1.) In this funny, humane love story of the gentleman Tramp giving his all for the sake of a blind flower girl (Virginia Cherrill, one of the future Mrs. Cary Grants), Chaplin achieved a pitch-perfect balance of comedy and warm-heartedness. Its pathos isn't as thick as a bucket of warm caramel, and its comedy -- from broad slapstick to the most delicate bodily motions -- exhibits a range that shows us why Chaplin remains unequaled. In 2007 the American Film Institute's tenth anniversary edition of "100 Years...100 Movies" named City Lights the eleventh greatest American film of all time, the list's highest ranking silent film and comedy. At Rotten Tomatoes its "Freshness" rating is 100%.

2.) You've heard that a picture is worth a thousand words, right? City Lights is what they're talking about. Although released in 1931, four years after The Jazz Singer kicked down the door for sound films, City Lights is still considered the last great film of the silent era. Chaplin wisely chose to not let the audience hear the Tramp speak, which would have destroyed the character's delicate universality and Everyman quality. But he didn't avoid sound altogether. Instead, he insisted that the film would contain no spoken dialogue yet possess its own synchronized soundtrack built from a musical score (his first) and strategically deployed sound effects.
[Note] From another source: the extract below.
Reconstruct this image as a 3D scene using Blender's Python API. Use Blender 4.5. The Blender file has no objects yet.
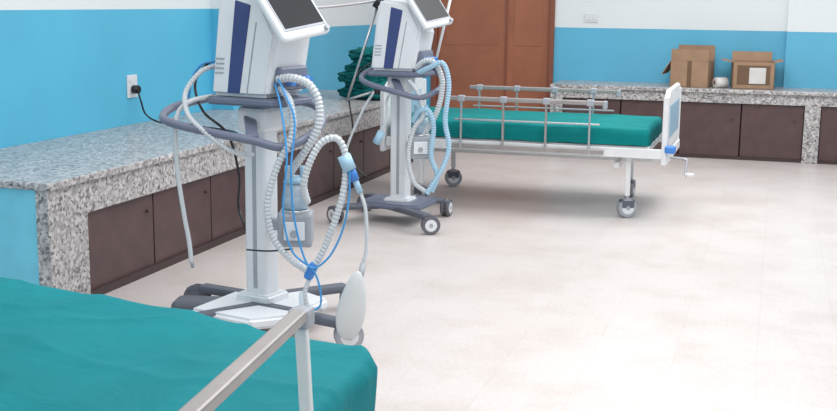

The result is an ingenious blend of expressionistic sounds used for satiric and farcical effect.

3.) With its tightly packaged displays of Chaplin's physical athleticism and grace, expressive performance, honestly achieved sentiment, humorous ribbing at social elites, and sheer compassionate humanity, City Lights by itself could stand as a full Chaplin sampler. And if we ever shoot a time capsule into space to represent who we as a civilization were in the 20th century, you can make a good case for including City Lights as an example of our better side.

4.) That final scene. Last week, CNN asked -- in "The Screening Room's Top 10 Romantic Moments" -- whether this was the most touching film moment of all time. Could be. Either way, if it doesn't move you, you're beyond human reach.

Which DVD edition?

It's easy to find DVD editions of City Lights. However, be sure to find a good one. The DVD shelves are crowded with vintage classics issued in crappy editions with public-domain prints that look like they were scraped over a cheese grater, made worse with tinny audio and often with entire scenes scissored out with all the care of a bris performed with a cigar cutter.

So I recommend the MK2/Warner Home Video "The Chaplin Collection" edition issued in 2003. It comes from a series of boxed sets that give us definitive editions of Chaplin's feature-length films in exhaustive, features-rich DVD presentations. Under the authority of the Chaplin estate, the films have been digitally restored and remastered from vault elements to deliver them in their final state, "as Chaplin intended."

The series' City Lights disc offers a restored black-and-white image that's smooth, well defined and displays nicely balanced grayscale. Chaplin's soundtrack, cleaned and fresh like new, comes in two Dolby Digital remastered options -- the original monaural (Dolby Digital 2.0) and a new DD 5.1 remix. Each option offers a track that's full-bodied, clear and free of hiss or wear.

Special features include biographer David Robinson's fine bird's-eye overview of City Lights' lengthy production history (two years, eight months), of Chaplin's decision to keep the Tramp silent while the rest of Hollywood was leaping into the sound revolution, and the film's triumphant critical acclaim. Chaplin loved to be associated with the world-class smart set, so there he is at the L.A. premiere with Albert Einstein and the London opening with George Bernard Shaw.

Also here are outtakes, behind-the-scenes footage, and Chaplin Today - City Lights (26 minutes). This lively documentary by Serge Bromberg, covering Chaplin's "story of love and hope between two lost souls," features animator Peter Lord, who with Nick Park gave us Wallace & Gromit and Chicken Run. During his enthusiastic breakdown of City Lights' "one gem after another," Lord points to Chaplin as both an ideal animated figure and a master animator in full control of his art.